Tay Za – Controversial entrepeneur

Asian Wings, considered to be a proxy airline of U Tay Za, went bankrupt, which fueled speculation that his other airline, Air Bagan, would face the same fate. While other cronies are cleaning up their act, Tay Za has been described by some journalists as becoming ever more erratic.

U Shwe Mann – Speaker on the way out

The parliament speaker might have been right in his pre-election assessment that the Union Solidarity and Democracy Party had to change its act or face annihilation. He was ousted on August 11 as the party chairman and then he lost in his constituency Phyu on election day. When the new parliament is installed at the end of January, Thura Shwe Mann has to step down as the Speaker of the Pyithu Hluttaw. He will be a (sort of) ordinary citizen again.

U Thein Sein – Ruling party chief

Facing increasing criticism that he was backtracking on his reforms, President U Thein Sein must have enjoyed 2011, 2012 and 2013 much more. After the USDP-party coup in August he took over the chairmanship of the party, only to be defeated heavily at the polls on November 8.

U Nay Zin Latt – NDP chairman

Former presidential adviser Nay Zin Latt founded the National Development Party, tipped by some to become the third force in Myanmar politics. A harsh reality check followed on election day. In total the NDP contested 357 seats nationwide. Of the 100 seats it contested for the two houses of parliament it won none.

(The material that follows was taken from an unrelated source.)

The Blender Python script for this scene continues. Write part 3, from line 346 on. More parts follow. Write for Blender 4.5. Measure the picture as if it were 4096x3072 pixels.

Dr Stephen Suen – Marga Landmark boss

Near the U Htaung Bo roundabout in downtown, the Yangon Dagon City project was going to be built. Ma Ba Tha protesters, claiming the US$300 million dollar development would damage the integrity of nearby Shwedagon pagoda, forced the axing of the project, which must have cost Marga Landmark chairman Dr Stephen Suen many a sleepless night.